Is the power of Sin still so powerful so as to conscript and condemn you?
Admittedly, it’s difficult to read an account like Eve Fairbanks’s portrait of post-apartheid South Africa and answer otherwise but “Yes.”
Yes, Sin’s rule remains.
Yes, “there is a second law in my limbs.”
Yes, the power of Sin still is powerful to colonize and conscript you.
And, just so, condemn you.
Nevertheless! The Word of God utters an altogether different verdict.
Once again, as my teacher notes, the letter's chapter divisions are misleading. Paul did not write a “chapter seven” and a "chapter eight.”
Therefore:
The entire point of the question which ends “chapter seven” (“Who will deliver me from the body ruled by this Death?”) is that the question has an answer!

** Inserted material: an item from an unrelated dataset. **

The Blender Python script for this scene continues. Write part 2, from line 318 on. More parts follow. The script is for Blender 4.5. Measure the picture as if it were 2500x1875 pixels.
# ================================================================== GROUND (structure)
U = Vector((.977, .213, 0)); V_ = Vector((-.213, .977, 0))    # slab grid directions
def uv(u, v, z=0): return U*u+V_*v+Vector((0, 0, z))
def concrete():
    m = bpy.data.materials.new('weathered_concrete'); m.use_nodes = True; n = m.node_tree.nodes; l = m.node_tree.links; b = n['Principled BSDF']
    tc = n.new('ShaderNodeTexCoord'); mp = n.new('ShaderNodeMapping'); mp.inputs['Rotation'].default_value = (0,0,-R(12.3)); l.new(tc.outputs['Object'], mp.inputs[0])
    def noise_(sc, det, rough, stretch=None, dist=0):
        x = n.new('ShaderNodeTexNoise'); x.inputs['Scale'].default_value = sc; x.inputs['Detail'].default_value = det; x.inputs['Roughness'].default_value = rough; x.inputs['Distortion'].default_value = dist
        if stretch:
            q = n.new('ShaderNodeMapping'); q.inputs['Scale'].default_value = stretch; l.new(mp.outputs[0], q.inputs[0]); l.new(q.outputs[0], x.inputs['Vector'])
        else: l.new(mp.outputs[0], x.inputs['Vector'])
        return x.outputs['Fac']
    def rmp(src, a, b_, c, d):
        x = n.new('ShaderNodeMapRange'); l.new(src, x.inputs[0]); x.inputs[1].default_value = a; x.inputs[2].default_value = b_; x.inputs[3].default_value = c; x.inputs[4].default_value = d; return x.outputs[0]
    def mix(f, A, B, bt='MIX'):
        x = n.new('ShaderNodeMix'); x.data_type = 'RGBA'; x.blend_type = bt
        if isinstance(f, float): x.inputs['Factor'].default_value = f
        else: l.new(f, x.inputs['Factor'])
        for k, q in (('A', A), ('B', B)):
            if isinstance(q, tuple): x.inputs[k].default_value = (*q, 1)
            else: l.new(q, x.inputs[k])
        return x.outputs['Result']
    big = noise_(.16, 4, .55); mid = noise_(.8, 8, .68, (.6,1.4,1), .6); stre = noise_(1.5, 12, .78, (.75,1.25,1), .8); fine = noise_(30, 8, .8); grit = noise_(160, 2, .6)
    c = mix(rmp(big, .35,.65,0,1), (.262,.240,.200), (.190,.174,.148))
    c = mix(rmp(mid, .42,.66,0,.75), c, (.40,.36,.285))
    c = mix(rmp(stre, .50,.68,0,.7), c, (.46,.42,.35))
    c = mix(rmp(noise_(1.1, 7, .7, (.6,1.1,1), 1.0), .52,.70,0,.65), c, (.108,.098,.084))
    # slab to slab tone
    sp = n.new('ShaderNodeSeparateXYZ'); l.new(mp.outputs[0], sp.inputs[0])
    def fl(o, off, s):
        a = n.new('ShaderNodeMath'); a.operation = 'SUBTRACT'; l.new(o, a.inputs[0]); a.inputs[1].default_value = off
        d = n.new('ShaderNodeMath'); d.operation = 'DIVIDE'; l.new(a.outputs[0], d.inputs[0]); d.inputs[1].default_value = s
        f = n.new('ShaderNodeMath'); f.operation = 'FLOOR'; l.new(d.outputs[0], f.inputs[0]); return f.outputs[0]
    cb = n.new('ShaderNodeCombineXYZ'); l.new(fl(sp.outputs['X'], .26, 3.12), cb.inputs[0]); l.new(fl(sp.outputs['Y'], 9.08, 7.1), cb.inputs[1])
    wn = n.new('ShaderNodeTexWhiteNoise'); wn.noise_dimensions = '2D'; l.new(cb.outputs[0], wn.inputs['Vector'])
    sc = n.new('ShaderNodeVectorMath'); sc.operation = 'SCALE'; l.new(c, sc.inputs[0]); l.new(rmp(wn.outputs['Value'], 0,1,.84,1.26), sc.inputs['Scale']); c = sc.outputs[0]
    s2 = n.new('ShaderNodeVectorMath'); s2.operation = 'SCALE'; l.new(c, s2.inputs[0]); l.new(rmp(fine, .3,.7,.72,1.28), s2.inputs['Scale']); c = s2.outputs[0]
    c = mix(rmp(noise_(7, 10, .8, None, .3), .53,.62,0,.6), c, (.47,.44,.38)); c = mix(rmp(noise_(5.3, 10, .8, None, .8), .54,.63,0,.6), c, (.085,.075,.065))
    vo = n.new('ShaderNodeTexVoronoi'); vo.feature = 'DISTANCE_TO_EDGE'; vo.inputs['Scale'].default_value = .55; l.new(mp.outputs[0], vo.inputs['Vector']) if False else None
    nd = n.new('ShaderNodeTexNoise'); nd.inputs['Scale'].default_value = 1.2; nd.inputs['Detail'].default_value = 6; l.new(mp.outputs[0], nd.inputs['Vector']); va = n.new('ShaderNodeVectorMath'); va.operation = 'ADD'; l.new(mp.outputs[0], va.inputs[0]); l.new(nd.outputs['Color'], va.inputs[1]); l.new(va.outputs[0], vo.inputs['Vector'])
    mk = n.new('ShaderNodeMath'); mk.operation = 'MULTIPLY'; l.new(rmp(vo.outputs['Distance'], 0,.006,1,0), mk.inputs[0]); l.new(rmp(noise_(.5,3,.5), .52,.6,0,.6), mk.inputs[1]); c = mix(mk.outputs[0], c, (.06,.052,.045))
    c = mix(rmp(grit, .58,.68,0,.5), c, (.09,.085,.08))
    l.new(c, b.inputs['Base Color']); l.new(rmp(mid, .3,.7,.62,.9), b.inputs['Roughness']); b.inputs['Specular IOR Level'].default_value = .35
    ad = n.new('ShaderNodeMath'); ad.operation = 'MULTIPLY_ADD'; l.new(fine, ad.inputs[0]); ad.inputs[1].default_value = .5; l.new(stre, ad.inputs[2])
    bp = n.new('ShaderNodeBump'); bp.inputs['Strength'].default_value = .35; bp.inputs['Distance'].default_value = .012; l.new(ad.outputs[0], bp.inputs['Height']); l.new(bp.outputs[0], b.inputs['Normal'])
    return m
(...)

The whole point of asking the question is that it has an answer!
The answer has already been adjudicated.
And it’s a final answer.
The answer comes immediately in the next two verses which begin “chapter eight.”

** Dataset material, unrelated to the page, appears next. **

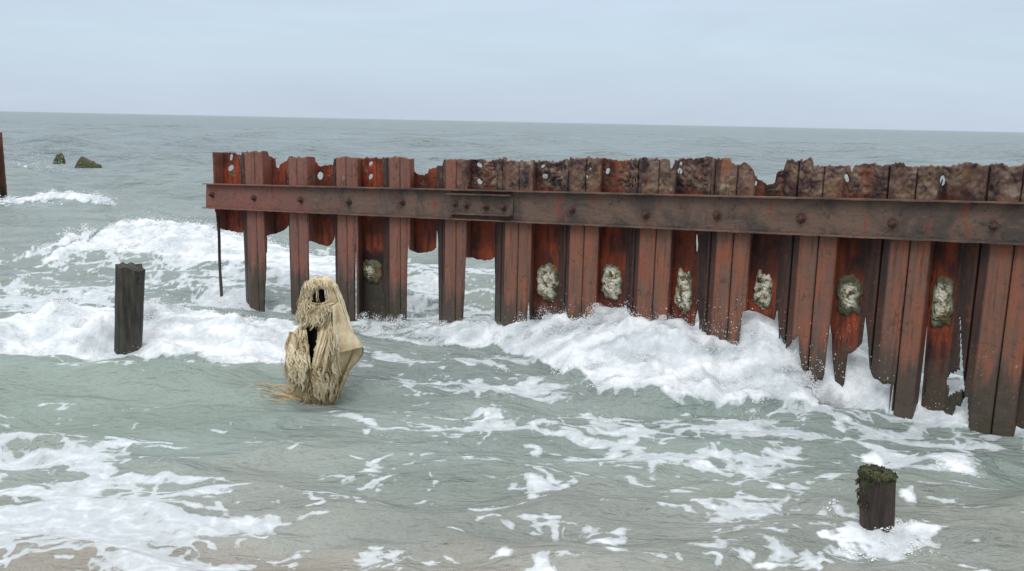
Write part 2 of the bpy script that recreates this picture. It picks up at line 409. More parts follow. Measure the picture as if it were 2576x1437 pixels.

“There is now no condemnation,” Paul answers the question, “for those who are in Christ Jesus.”
And this absence of condemnation, this disappearance of the word sin from the rest of the letter, this vanishing of the Enemy from the stage, Paul writes:
“That is because the law under the power of the Spirit that yields life in Christ Jesus freed you from the law under the power of Sin and Death.”
“I do not do the good I want, but the evil I do not want is what I do.”
As much as we all might resonate with these verses, the “I” who speaks in Romans 7 is neither Paul nor you or me.
The “I” who speaks in seven is the Old Adam, and by our Lord Jesus he is dead— drown in the baptism of Christ’s death and resurrection.
As Karl Barth writes:
“The justification of the sinner in Jesus Christ cannot be overthrown or reversed. Rejection cannot again become the portion or affair of man. The exchange which took place on Golgotha, when God chose as His throne the malefactor’s cross, can never be reversed. There is no condemnation— literally none— for those that are in Christ Jesus. Faith just is, as such and per se, faith in the non-rejection of men.”
Faith just is belief in the impossibility of your condemnation.
In other words, in God’s gracious humor— despite the Enemy who took him as a base of operations— Caiphas was correct. It is better for that one man to die than for all to perish.
Father Kimel concludes his introduction of Destined for Glory with a prayer request, “Please pray for the soul of my beloved Aaron. To him this book is dedicated. He is present on every page of every essay, in every sentence on the scriptures, in every word of theology. May his memory be eternal!”
Of course we can accept his request and prayer for his dearly departed Aaron. But we can, just as assuredly, ask Aaron to pray for us.
Because the “I” is dead.
There is no condemnation— literally none.
Paul’s question and all that it implies have ceased to be. What was once true is true no longer. What was not true is now true. All at once, Barth writes, there is cause only to be thankful.”
Therefore—
There is no where else to go with this passage but to the table, to the mystery of loaf and cup, body and blood, which Paul calls eucharist.
Thanksgiving.
“Wretched man that I am! Who will rescue me from this body of death? 2Thanks be to God through Jesus Christ our Lord! There is therefore now no condemnation for those who are in Christ Jesus.”